Il y a donc une situation de contrainte qui apparait à la contemplation de la gravure et de sa légende qui peut expliquer que, lorsque l’œdipe est mal résolu, l’adulte amoureux peut se trouver dans l’incapacité d’organiser son propre désir, toujours pris entre le fait de retrouver les liens œdipiens dans la personne du partenaire choisi et celui d’effacer les ressemblances avec lui et les deux excès peuvent être tout aussi problématiques l’un que l’autre dans l’élaboration de l’amour génital.

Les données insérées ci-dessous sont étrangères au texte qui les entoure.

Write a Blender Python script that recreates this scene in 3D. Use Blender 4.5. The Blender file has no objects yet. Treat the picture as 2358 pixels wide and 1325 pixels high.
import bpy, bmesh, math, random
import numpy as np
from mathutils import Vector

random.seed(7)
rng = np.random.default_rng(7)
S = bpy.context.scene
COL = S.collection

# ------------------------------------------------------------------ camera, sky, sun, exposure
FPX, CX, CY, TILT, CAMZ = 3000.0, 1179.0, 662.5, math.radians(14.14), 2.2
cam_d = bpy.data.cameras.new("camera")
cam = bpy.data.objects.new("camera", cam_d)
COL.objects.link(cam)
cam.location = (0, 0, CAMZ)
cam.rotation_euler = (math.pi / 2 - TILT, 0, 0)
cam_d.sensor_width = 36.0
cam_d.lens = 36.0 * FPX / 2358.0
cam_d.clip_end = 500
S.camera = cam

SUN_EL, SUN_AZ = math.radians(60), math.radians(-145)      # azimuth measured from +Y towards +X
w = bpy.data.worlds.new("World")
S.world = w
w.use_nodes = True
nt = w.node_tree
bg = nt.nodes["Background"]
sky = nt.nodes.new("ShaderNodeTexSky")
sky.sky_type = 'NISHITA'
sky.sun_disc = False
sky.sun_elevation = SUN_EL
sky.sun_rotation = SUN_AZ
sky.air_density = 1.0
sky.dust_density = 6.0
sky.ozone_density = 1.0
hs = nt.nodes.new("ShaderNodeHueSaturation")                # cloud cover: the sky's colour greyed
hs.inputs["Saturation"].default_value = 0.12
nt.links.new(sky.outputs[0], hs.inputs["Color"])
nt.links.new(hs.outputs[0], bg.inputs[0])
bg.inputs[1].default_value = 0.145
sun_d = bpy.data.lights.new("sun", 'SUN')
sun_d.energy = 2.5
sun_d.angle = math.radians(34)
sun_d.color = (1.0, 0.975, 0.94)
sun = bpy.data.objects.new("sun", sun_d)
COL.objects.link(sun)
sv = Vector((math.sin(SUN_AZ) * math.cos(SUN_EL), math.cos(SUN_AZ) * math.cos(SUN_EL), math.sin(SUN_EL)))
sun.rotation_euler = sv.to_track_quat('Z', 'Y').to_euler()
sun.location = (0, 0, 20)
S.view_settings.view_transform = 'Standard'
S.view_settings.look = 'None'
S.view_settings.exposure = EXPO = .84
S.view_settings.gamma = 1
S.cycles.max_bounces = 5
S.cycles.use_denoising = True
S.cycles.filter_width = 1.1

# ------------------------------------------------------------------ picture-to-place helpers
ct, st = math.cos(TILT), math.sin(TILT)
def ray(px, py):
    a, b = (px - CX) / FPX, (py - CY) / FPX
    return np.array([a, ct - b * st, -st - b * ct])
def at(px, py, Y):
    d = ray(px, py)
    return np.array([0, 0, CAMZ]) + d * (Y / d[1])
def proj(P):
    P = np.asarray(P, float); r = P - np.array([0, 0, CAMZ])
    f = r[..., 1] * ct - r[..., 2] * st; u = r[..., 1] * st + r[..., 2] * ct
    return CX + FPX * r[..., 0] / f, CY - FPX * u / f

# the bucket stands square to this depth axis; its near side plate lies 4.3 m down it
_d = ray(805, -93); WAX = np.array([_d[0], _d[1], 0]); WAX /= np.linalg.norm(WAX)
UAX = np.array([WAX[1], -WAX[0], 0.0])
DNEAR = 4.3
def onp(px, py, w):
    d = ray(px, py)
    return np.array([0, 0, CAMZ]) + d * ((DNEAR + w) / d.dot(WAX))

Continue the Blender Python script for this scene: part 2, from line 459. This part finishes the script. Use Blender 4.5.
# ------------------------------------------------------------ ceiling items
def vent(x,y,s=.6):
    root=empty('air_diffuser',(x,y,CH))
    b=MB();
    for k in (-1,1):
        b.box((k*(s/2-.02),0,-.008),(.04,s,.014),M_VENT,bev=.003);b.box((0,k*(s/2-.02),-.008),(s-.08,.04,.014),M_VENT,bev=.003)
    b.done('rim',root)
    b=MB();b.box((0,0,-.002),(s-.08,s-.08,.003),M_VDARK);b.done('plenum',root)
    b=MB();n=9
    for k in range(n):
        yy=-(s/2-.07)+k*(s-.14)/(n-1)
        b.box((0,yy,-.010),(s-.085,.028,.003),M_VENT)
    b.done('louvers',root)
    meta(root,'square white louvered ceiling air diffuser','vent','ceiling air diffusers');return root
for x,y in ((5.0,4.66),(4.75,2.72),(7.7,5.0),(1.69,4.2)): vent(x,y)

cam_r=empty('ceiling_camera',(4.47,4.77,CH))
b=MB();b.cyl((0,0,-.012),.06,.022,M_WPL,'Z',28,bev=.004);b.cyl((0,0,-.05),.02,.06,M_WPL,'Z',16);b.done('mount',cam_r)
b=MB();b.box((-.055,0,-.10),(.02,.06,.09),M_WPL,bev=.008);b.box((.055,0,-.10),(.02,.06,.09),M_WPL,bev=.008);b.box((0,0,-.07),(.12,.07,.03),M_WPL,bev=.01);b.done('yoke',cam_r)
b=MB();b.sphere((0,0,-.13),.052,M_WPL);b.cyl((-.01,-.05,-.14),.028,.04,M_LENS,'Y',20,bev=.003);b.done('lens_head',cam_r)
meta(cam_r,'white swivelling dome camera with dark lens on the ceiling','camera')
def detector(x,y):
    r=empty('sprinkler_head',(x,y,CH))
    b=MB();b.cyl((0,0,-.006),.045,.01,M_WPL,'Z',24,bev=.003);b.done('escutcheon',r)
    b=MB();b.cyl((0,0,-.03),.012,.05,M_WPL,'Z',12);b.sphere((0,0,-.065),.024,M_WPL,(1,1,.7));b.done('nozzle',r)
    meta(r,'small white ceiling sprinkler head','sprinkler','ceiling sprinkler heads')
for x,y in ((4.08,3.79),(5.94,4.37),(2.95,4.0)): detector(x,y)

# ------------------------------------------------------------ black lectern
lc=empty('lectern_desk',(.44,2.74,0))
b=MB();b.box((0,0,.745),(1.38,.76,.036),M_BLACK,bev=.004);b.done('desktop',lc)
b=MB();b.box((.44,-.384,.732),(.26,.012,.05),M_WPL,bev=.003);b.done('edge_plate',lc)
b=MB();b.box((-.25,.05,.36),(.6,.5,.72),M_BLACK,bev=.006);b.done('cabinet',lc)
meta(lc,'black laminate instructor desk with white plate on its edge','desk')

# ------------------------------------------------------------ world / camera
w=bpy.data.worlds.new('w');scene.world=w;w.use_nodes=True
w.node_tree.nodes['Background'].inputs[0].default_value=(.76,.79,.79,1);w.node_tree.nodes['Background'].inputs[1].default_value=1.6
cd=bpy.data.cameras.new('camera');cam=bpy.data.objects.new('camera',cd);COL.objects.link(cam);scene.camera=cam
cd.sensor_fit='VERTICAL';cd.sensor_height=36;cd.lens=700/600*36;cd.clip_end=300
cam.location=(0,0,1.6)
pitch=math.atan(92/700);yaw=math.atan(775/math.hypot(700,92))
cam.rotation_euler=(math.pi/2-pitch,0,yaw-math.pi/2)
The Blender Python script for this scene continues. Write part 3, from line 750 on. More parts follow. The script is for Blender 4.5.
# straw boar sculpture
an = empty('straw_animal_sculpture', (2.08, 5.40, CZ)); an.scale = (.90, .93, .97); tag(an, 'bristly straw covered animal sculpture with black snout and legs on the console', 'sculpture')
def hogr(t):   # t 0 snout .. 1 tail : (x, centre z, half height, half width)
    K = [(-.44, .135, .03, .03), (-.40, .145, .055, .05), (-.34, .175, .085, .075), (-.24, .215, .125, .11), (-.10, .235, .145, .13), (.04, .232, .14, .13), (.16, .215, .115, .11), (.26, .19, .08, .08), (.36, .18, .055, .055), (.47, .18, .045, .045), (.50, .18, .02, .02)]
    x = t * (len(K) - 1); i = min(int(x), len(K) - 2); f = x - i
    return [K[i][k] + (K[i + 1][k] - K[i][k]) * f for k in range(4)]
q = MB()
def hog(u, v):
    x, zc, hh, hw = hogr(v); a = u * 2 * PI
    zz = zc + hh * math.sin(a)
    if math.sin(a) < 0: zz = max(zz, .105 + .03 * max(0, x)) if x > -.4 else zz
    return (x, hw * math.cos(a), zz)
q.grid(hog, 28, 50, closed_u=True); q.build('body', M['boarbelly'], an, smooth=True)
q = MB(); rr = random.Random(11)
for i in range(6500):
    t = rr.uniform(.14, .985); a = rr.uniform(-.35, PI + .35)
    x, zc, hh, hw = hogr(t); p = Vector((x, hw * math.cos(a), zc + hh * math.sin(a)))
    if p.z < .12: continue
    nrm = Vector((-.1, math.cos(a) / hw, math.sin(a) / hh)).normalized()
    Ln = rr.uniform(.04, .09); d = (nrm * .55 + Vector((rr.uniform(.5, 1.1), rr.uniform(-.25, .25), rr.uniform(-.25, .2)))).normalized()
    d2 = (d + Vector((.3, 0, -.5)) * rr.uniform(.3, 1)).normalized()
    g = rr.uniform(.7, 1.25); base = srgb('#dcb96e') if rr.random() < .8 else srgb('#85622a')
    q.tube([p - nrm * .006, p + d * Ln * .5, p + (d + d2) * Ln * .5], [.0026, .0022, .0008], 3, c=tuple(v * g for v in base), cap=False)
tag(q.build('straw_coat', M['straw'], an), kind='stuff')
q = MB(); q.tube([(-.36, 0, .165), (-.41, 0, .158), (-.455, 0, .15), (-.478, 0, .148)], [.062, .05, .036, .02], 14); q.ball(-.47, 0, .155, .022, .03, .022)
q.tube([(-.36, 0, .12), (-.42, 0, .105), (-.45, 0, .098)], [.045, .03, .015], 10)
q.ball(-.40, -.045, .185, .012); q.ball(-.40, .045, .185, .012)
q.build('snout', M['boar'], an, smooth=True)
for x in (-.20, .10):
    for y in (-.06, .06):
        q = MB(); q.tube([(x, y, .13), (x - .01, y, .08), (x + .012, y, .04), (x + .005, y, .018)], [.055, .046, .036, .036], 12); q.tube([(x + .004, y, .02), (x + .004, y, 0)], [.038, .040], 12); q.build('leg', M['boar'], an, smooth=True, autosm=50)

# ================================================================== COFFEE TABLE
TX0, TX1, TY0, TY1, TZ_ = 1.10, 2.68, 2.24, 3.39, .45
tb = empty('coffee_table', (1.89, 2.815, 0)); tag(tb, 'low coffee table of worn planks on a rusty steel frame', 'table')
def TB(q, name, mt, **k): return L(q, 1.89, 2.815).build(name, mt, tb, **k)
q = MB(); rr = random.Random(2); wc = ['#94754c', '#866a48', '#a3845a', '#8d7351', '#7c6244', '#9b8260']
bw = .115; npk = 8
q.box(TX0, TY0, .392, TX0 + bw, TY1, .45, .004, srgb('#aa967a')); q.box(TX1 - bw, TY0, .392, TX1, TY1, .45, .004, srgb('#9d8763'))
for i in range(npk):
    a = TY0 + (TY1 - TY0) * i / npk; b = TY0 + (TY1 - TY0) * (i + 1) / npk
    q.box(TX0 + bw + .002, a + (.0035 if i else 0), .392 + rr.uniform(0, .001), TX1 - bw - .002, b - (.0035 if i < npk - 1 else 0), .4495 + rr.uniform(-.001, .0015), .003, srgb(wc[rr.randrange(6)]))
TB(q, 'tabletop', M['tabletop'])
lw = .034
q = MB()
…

Conception lacanienne de l’amour

Enfin, devant la passion amoureuse qui nous est montrée sur la gravure par la sidération du malheureux Télémaque face à Calypso, on ne peut que penser à la théorie du sentiment amoureux développé par LACAN, ce qui nous est encore confirmé par nos alexandrins :

« Des charmes d’Eucharis il devient la conquête »
« et sa raison se prête au trouble de ses sens »

Télémaque, devant Eucharis, perd la raison, il se perd lui-même et n’a plus d’existence propre car dans l’amour, on se désinvestit soi-même au profit de l’objet aimé.

« Tomber amoureux » comme l’expression « tomber enceinte » ou encore « tomber malade » est bien le sentiment d’une chute, d’une rupture, d’une situation dangereuse dans un piège qu’on n’a pas su éviter : on est donc dans une dépendance mortelle, car décentré de soi-même.

Télémaque apparait d’ailleurs sur la gravure tel un adolescent se mirant dans sa propre image au risque comme Narcisse, de s’y noyer ; car en admiration devant Calypso, il est en définitive séduit par la femme aimée de son père qui elle-même, projette sur lui l’image qu’elle conserve d’Ulysse, ce qui fausse encore davantage la relation d’altérité. C’est le stade du miroir avant l’heure…

Les modes de rencontres nouveaux que sont les applications de rencontre et les réseaux sociaux ne font qu’amplifier ce phénomène de manière générale tant le fantasme qui est provoqué par la rencontre virtuelle est grand ; car on s’éternise dans l’imaginaire sans vraiment trouver la réalité.

Il est assez intéressant de voir comment une scène mythologique, même revisitée, peut être lue au prisme des principes psychanalytiques qui n’en sont que le reflet.